Given the current difficulties in the Episcopal Church and the Anglican Communion, and my enjoyment of Ephraim Radner’s and Stanley Hauerwas’ work, I made sure that I pre ordered this book– “The Fate of Communion: The Agony of Anglicanism And the Future of a Global Church” (Ephraim Radner, Philip Turner)— months ago, and found it awaiting me on my return from my honeymoon. I’ve been digging into it and reading chapters out of order as I’m interested. It is a meaty book with lots of insight. This is my first exposure to Philip Turner’s writings outside of the Anglican Communion Institute, and I can say that I’ve thoroughly enjoyed his insights. I thought I would share a portion of his essay “The Windsor Report: A Defining Moment for a Worldwide Communion” in light of the defeat of the resolution to comply with the Windsor Report at General Convention yesterday. Consider the inability of the House of Deputies to pass any legislation whatsoever in light of the importance Dr. Turner gives the Windsor Report, and also consider the lame excuse posted below, that certain people were complaining that they hadn’t had enough time to consider the Windsor Report (TWR) (even though it’s been available for nearly 2 years and several books have been published dealing with it.) Here are Dr. Turner’s words:

A distinguished colleague has said that, when placed alongside most Anglican documents TWR is decidedly “up market.” This observation is quite accurate, and the burden of this chapter is to show that, despite certain omissions and errors (some serious), TWR provides a credible way for the Anglican Communion to remain a communion rather than devolve into a federation of churches. Further, it suggests a credible way for the non-Roman churches throughout the world to respond to the potentially church dividing tensions (both internal and external) that have arisen since the close of the colonial period. However, no matter what its strengths might be, it would be a mistake to wend one’s way along the path down which the report leads its readers without pausing to take note of the fact that TWR places before ECUSA, the Anglican Church of Canada, and the Anglican Communion fundamental decisions that cannot be avoided. For ECUSA and the Anglican Church of Canada, the decision is whether they wish to be self-identified as autonomous churches within the Anglican Communion or as denominational boutiques within the fan of Protestant options that now comprise the religious scene in North America. For the Anglican Communion, the decision is whether it wishes to retain its claim to be a communion of churches; or whether it wishes to devolve into a religious federation bound together only by pragmatic arrangements and a rapidly disappearing historical memory. For the divided churches, TWR suggests a way, amid the stresses ad strains of competing nationalisms, to maintain a worldwide communion without at the same time developing a centralized form of church government.

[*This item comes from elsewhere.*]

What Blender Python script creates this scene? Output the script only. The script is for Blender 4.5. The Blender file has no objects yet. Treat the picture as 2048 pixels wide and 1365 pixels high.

The most brilliant thing about TWR is the fact that it does not command. Rather, it offers a choice. It maps a way for Anglicans throughout the world to stay together as a communion; and basically asks it to choose something like this so as to “walk together,” or choose another way and so “walk apart.” In placing the issue in the form of a choice, TWR both honors the autonomy of the various provinces of the Anglican Communion, and places a serious proposal for future relations before its ecumenical partners. It does not smuggle in a putative but non-existent centralized polity that can issue commands. It begins with what is–a communion of autonomous provinces that have a real choice about their future.

It has become painfully clear that there are those on both the left and the right who, in the words of TWR, have made a choice to “walk apart.” The prophets on the left claim the backing of divine providence that has placed them ahead of the pack. They are content to go it alone and simply wait for others to catch up. The prophets on the right claim to be the champions of orthodoxy–charged with maintaining a faithful church in the midst of “apostasy.” They are content to go it alone and await the vindication of God. TWR maps a more arduous and painful way forward--one that seeks to create a space in time within which very serious divisions within this portion of the body of Christ can be confronted and overcome. The burden of this essay is that the way TWR maps is the obedient way–one that serves as a caution to the prophets on both the left and the right, and a beacon to those for whom the maintenance of communion constitutes a fundamental obligation.

Buy the book and read chapter 8 to see the rest.

It seems at the moment that the obedient path, the painful path, was too painful for The Episcopal Church to walk.